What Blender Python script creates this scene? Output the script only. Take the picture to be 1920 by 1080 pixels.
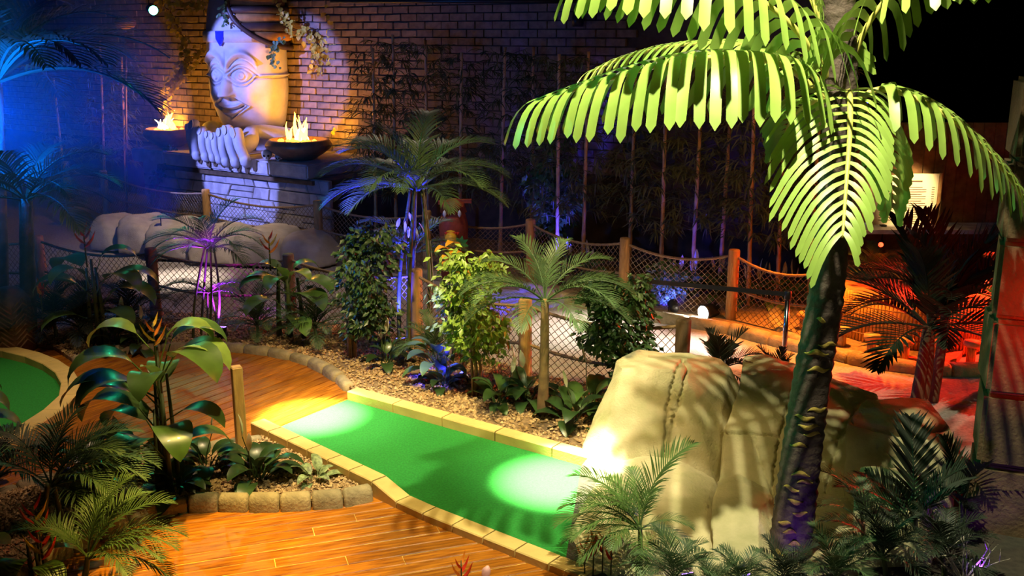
import bpy, bmesh, math, random
import numpy as np
from mathutils import Vector, Matrix, noise, geometry

random.seed(7)
np.random.seed(7)
for o in list(bpy.data.objects):
    bpy.data.objects.remove(o)
C = bpy.context.scene.collection
R = math.radians
V = Vector

# ------------------------------------------------------------------ camera
F, CH, PITCH = 1900.0, 3.6, R(14.2)
cd = bpy.data.cameras.new('camera')
cd.lens = 36.0 * F / 1920.0
cd.sensor_width = 36.0
cd.clip_end = 200
cam = bpy.data.objects.new('camera', cd)
C.objects.link(cam)
cam.location = (0, 0, CH)
cam.rotation_euler = (R(90) - PITCH, 0, 0)
sc = bpy.context.scene
sc.camera = cam
FWD = V((0, math.cos(PITCH), -math.sin(PITCH)))
UPV = V((0, math.sin(PITCH), math.cos(PITCH)))


def ray(px, py):
    return FWD + V((1, 0, 0)) * ((px - 960) / F) + UPV * (-(py - 540) / F)


def P(px, py, z=0.0):
    d = ray(px, py)
    t = (z - CH) / d.z
    return V((0, 0, CH)) + d * t


def Q(px, py, Y):
    d = ray(px, py)
    return V((0, 0, CH)) + d * (Y / d.y)


def proj(p):
    r = V(p) - V((0, 0, CH))
    d = r.dot(FWD)
    return 960 + F * r.x / d, 540 - F * r.dot(UPV) / d


def projn(co):
    r = co - np.array([0, 0, CH])
    f = np.array(FWD); u = np.array(UPV)
    d = r @ f
    return 960 + F * r[:, 0] / d, 540 - F * (r @ u) / d


# ------------------------------------------------------------------ world, view
w = bpy.data.worlds.new('world')
sc.world = w
w.use_nodes = True
w.node_tree.nodes['Background'].inputs[0].default_value = (0.05, 0.05, 0.11, 1)
w.node_tree.nodes['Background'].inputs[1].default_value = 0.07
vs = sc.view_settings
vs.view_transform = 'Standard'
vs.look = 'None'
vs.gamma = 1
vs.use_curve_mapping = False
vs.exposure = 0.2


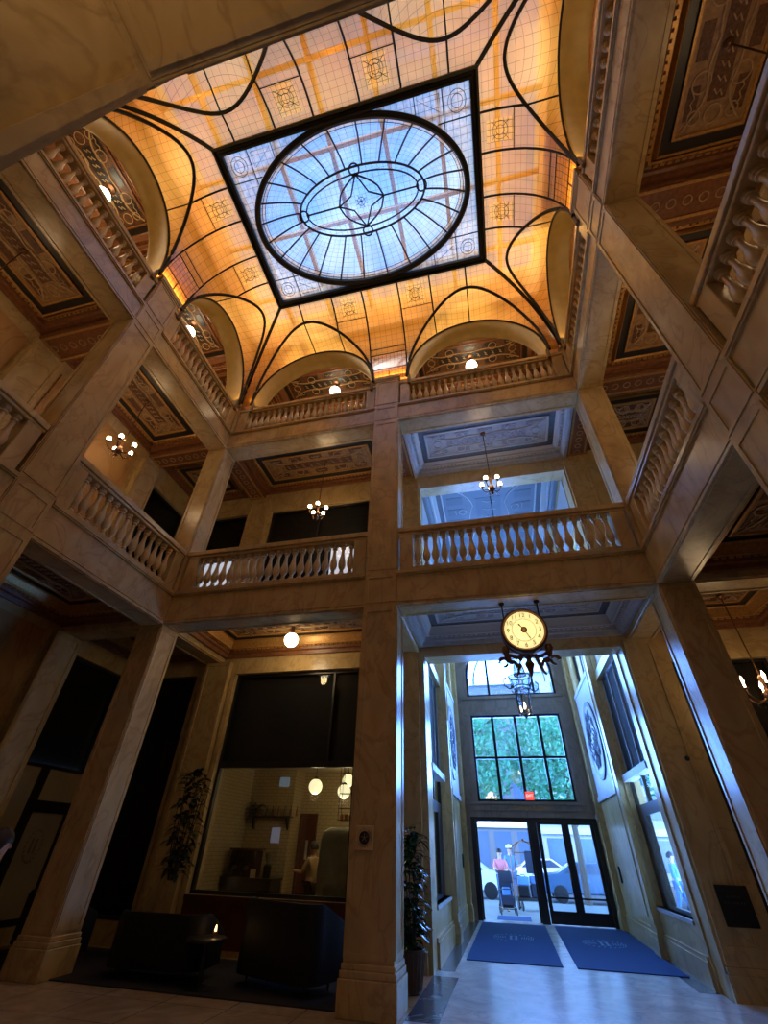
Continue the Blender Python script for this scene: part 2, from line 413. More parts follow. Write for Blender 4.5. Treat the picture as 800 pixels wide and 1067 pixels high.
# dark-shaded upper windows of the galleries: each one is frame + black roller screen behind glass
def screened_window(axis, pos, u0, u1, z0, z1, divs, sgn, name='window_1', lower=None):
    w = sempty(name)
    f = MB(); t = 0.06
    def bx(a0, a1, p0, p1, c0, c1, mb):
        if axis == 'y': mb.box(a0, a1, pos+sgn*p0, pos+sgn*p1, c0, c1)
        else: mb.box(pos+sgn*p0, pos+sgn*p1, a0, a1, c0, c1)
    bx(u0, u1, 0.1, 0.2, z0, z0+t, f); bx(u0, u1, 0.1, 0.2, z1-t, z1, f)
    bx(u0, u0+t, 0.1, 0.2, z0+t, z1-t, f); bx(u1-t, u1, 0.1, 0.2, z0+t, z1-t, f)
    for d in divs: bx(u0+(u1-u0)*d-0.025, u0+(u1-u0)*d+0.025, 0.1, 0.2, z0+t, z1-t, f)
    f.obj('window_frame', BLACK, w)
    g = MB(); bx(u0+t, u1-t, 0.15, 0.156, z0+t, z1-t, g); g.obj('glass_pane', DGLASS, w)
    s = MB(); bx(u0+0.01, u1-0.01, 0.24, 0.25, z0, z1, s); s.obj('screen', MESH, w)
    return w
for i, h in enumerate([(-8.95, -7.32, 0.35, 4.95), (-6.23, -3.0, 2.98, 4.95), (3.62, 5.35, 0.3, 4.75),
                       (-9.0, -7.15, 6.9, 10.15), (-6.30, -3.0, 6.9, 10.15), (3.7, 5.35, 6.9, 10.1)]):
    screened_window('y', WB, *h, [0.8] if i == 1 else [0.5] if i == 4 else [], 1, 'window_%d' % (i+1))
LITP = pbr('daylit_white_blind', (.7, .72, .75), .8, emis=(.82, .86, 1.0), es=.7)  # daylight on the blinds is put into their emission
for (wn_, x0, x1, z1) in (('window_4', -8.35, -7.3, 8.5), ('window_5', -4.15, -3.1, 8.9)):
    MB().box(x0, x1, WB+.18, WB+.19, 7.0, z1).obj('daylit_blind', LITP, bpy.data.objects[wn_])
screened_window('x', WL, 8.05, 9.65, 2.75, 4.95, [], -1, 'window_7')
screened_window('x', WL, 7.98, 9.6, 6.9, 10.15, [], -1, 'window_8')

# pilasters against the walls
def pilaster(x0, x1, y0, y1, z0, z1, face, label, base=True):
    """face: '-y' faces the camera, '+x' faces right"""
    e = empty('wall_pilaster', ((x0+x1)/2, (y0+y1)/2, z0), 0, label, 'pilaster', 'marble pilasters on the gallery walls')
    cx, cy = (x0+x1)/2, (y0+y1)/2
    b = MB(); b.box(x0-cx, x1-cx, y0-cy, y1-cy, 0, z1-z0); b.obj('shaft', STONE, e)
    f = MB(); t = 0.07; p = 0.018; h = z1-z0
    if face in ('-y', '+y'):
        yy = y0-cy if face == '-y' else y1-cy; y2 = yy-p if face == '-y' else yy+p
        f.box(x0-cx, x0-cx+t, yy, y2, 0.5, h-0.02); f.box(x1-cx-t, x1-cx, yy, y2, 0.5, h-0.02)
        f.box(x0-cx+t, x1-cx-t, yy, y2, h-0.1, h-0.02); f.box(x0-cx+t, x1-cx-t, yy, y2, 0.5, 0.58)
    else:
        xx = x1-cx if face == '+x' else x0-cx; x2 = xx+p if face == '+x' else xx-p
        f.box(xx, x2, y0-cy, y0-cy+t, 0.5, h-0.02); f.box(xx, x2, y1-cy-t, y1-cy, 0.5, h-0.02)
        f.box(xx, x2, y0-cy+t, y1-cy-t, h-0.1, h-0.02); f.box(xx, x2, y0-cy+t, y1-cy-t, 0.5, 0.58)
    f.obj('panel_moulding', STONE, e)
    if base:
        k = MB(); d = 0.04
        k.box(x0-cx-d, x1-cx+d, y0-cy-d, y1-cy+d, 0, 0.28); k.box(x0-cx-d*.6, x1-cx+d*.6, y0-cy-d*.6, y1-cy+d*.6, 0.28, 0.36)
        k.obj('base', STONE, e)
    return e
pp = 0.14
for z0, z1, w in ((0, Z2B, 'ground floor'), (Z2T+.01, Z3B, 'second level')):
    pilaster(-7.05, -6.38, WB-pp, WB, z0, z1, '-y', 'cream marble pilaster between the black windows of the back left gallery, %s' % w)
    pilaster(WL, WL+pp, 7.2, 7.88, z0, z1, '+x', 'cream marble pilaster on the left gallery wall beside the corner window, %s' % w)
    pilaster(WL, WL+pp, 3.4, 4.08, z0, z1, '+x', 'cream marble pilaster on the left gallery wall behind the middle pier, %s' % w)
    pilaster(WR-pp, WR, 3.4, 4.08, z0, z1, '-x', 'cream marble pilaster on the right gallery wall behind the middle pier, %s' % w)
    pilaster(WR-pp, WR, 7.2, 7.88, z0, z1, '-x', 'cream marble pilaster on the right gallery wall near the back corner, %s' % w)
pilaster(-2.25, VL-0.12, WB-0.06, WB, 0, Z2B, '-y', 'cream marble jamb pier left of the entrance portal, behind the leafy planter')
pilaster(2.82, 3.36, WB-0.06, WB, 0, Z2B, '-y', 'broad cream marble pier right of the entrance portal, carrying the black sign')
pilaster(-2.25, -1.45, WB-0.06, WB, Z2T+.01, Z3B, '-y', 'cream marble pier left of the blue upper opening, second level')
pilaster(2.78, 3.40, WB-0.06, WB, Z2T+.01, Z3B, '-y', 'cream marble pier right of the blue upper opening, second level')
# stone architraves round the portal and the shop front
def architrave(name, x0, x1, z0, z1, y, w=0.10, d=0.035, mat=STONE, bottom=False):
    b = MB(); b.box(x0-w, x0, y-d, y, z0, z1+w); b.box(x1, x1+w, y-d, y, z0, z1+w); b.box(x0, x1, y-d, y, z1, z1+w)
    if bottom: b.box(x0-w, x1+w, y-d, y, z0-w, z0)
    return struct(name, b, mat)
architrave('trim_2', -6.23, -3.0, 0.0, 4.95, WB, 0.1)
architrave('trim_3', -8.95, -7.32, 0.0, 4.95, WB, 0.08)

# ------------------------------------------------------------------ piers of the atrium
def pier(x0, x1, y0, y1, label):
    cx, cy = (x0+x1)/2, (y0+y1)/2; hx, hy = (x1-x0)/2, (y1-y0)/2
    e = empty('marble_pier', (cx, cy, 0), 0, label, 'pier', 'marble piers round the atrium')
    b = MB(); b.box(-hx, hx, -hy, hy, 0, 12.38); b.obj('shaft', STONE, e)
    k = MB(); k.box(-hx-.05, hx+.05, -hy-.05, hy+.05, 0, 0.33); k.box(-hx-.035, hx+.035, -hy-.035, hy+.035, 0.33, 0.40); k.box(-hx-.02, hx+.02, -hy-.02, hy+.02, 0.40, 0.46)
    bevel(k.obj('base', STONE, e), 0.012, 2)
    f = MB(); p = 0.014; t = 0.06
    for (za, zb) in ((0.5, 5.16), (5.30, 5.88), (6.02, 10.5), (10.62, 11.14), (11.28, 12.3)):
        for s in (-1, 1):
            # faces +-y
            yy = s*hy; f.box(-hx+.02, -hx+.02+t, yy, yy+s*p, za, zb); f.box(hx-.02-t, hx-.02, yy, yy+s*p, za, zb)
            f.box(-hx+.02+t, hx-.02-t, yy, yy+s*p, zb-.05, zb); f.box(-hx+.02+t, hx-.02-t, yy, yy+s*p, za, za+.05)
            xx = s*hx; f.box(xx, xx+s*p, -hy+.02, -hy+.02+t, za, zb); f.box(xx, xx+s*p, hy-.02-t, hy-.02, za, zb)
            f.box(xx, xx+s*p, -hy+.02+t, hy-.02-t, zb-.05, zb); f.box(xx, xx+s*p, -hy+.02+t, hy-.02-t, za, za+.05)
    f.obj('panel_moulding', STONE, e)
    c = MB(); c.box(-hx-.05, hx+.05, -hy-.05, hy+.05, 12.38, 12.52); c.box(-hx-.03, hx+.03, -hy-.03, hy+.03, 12.32, 12.38)
    bevel(c.obj('cap', STONE, e), 0.012, 2)
    return e
pier(MX0, MX1, YB-.02, YB+S, 'tall cream marble pier in the middle of the back side, with the small round plaque')
pier(XL-S, XL, YB, YB+S, 'cream marble corner pier at the back left of the atrium')
pier(XR, XR+S, YB, YB+S, 'cream marble corner pier at the back right, beside the entrance bay')
pier(XL-S, XL+.02, MY0, MY1, 'cream marble middle pier of the left side')
pier(XR-.02, XR+S, MY0, MY1, 'cream marble middle pier of the right side, leaning across the upper right')
pier(MX0, MX1, YF-S, YF+.02, 'dark near pier crossing the upper left corner of the picture')
pier(XL-S, XL, YF-S, YF, 'cream marble corner pier at the front left of the atrium')
pier(XR, XR+S, YF-S, YF, 'cream marble corner pier at the front right of the atrium')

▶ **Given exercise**
Begin with the line that has "Continue the Blender" in the listing above and end after the line that has "[], -1, 'window_8')"; output those lines exactly.

▶ **Answer to this problem**
Continue the Blender Python script for this scene: part 2, from line 413. More parts follow. Write for Blender 4.5. Treat the picture as 800 pixels wide and 1067 pixels high.
# dark-shaded upper windows of the galleries: each one is frame + black roller screen behind glass
def screened_window(axis, pos, u0, u1, z0, z1, divs, sgn, name='window_1', lower=None):
    w = sempty(name)
    f = MB(); t = 0.06
    def bx(a0, a1, p0, p1, c0, c1, mb):
        if axis == 'y': mb.box(a0, a1, pos+sgn*p0, pos+sgn*p1, c0, c1)
        else: mb.box(pos+sgn*p0, pos+sgn*p1, a0, a1, c0, c1)
    bx(u0, u1, 0.1, 0.2, z0, z0+t, f); bx(u0, u1, 0.1, 0.2, z1-t, z1, f)
    bx(u0, u0+t, 0.1, 0.2, z0+t, z1-t, f); bx(u1-t, u1, 0.1, 0.2, z0+t, z1-t, f)
    for d in divs: bx(u0+(u1-u0)*d-0.025, u0+(u1-u0)*d+0.025, 0.1, 0.2, z0+t, z1-t, f)
    f.obj('window_frame', BLACK, w)
    g = MB(); bx(u0+t, u1-t, 0.15, 0.156, z0+t, z1-t, g); g.obj('glass_pane', DGLASS, w)
    s = MB(); bx(u0+0.01, u1-0.01, 0.24, 0.25, z0, z1, s); s.obj('screen', MESH, w)
    return w
for i, h in enumerate([(-8.95, -7.32, 0.35, 4.95), (-6.23, -3.0, 2.98, 4.95), (3.62, 5.35, 0.3, 4.75),
                       (-9.0, -7.15, 6.9, 10.15), (-6.30, -3.0, 6.9, 10.15), (3.7, 5.35, 6.9, 10.1)]):
    screened_window('y', WB, *h, [0.8] if i == 1 else [0.5] if i == 4 else [], 1, 'window_%d' % (i+1))
LITP = pbr('daylit_white_blind', (.7, .72, .75), .8, emis=(.82, .86, 1.0), es=.7)  # daylight on the blinds is put into their emission
for (wn_, x0, x1, z1) in (('window_4', -8.35, -7.3, 8.5), ('window_5', -4.15, -3.1, 8.9)):
    MB().box(x0, x1, WB+.18, WB+.19, 7.0, z1).obj('daylit_blind', LITP, bpy.data.objects[wn_])
screened_window('x', WL, 8.05, 9.65, 2.75, 4.95, [], -1, 'window_7')
screened_window('x', WL, 7.98, 9.6, 6.9, 10.15, [], -1, 'window_8')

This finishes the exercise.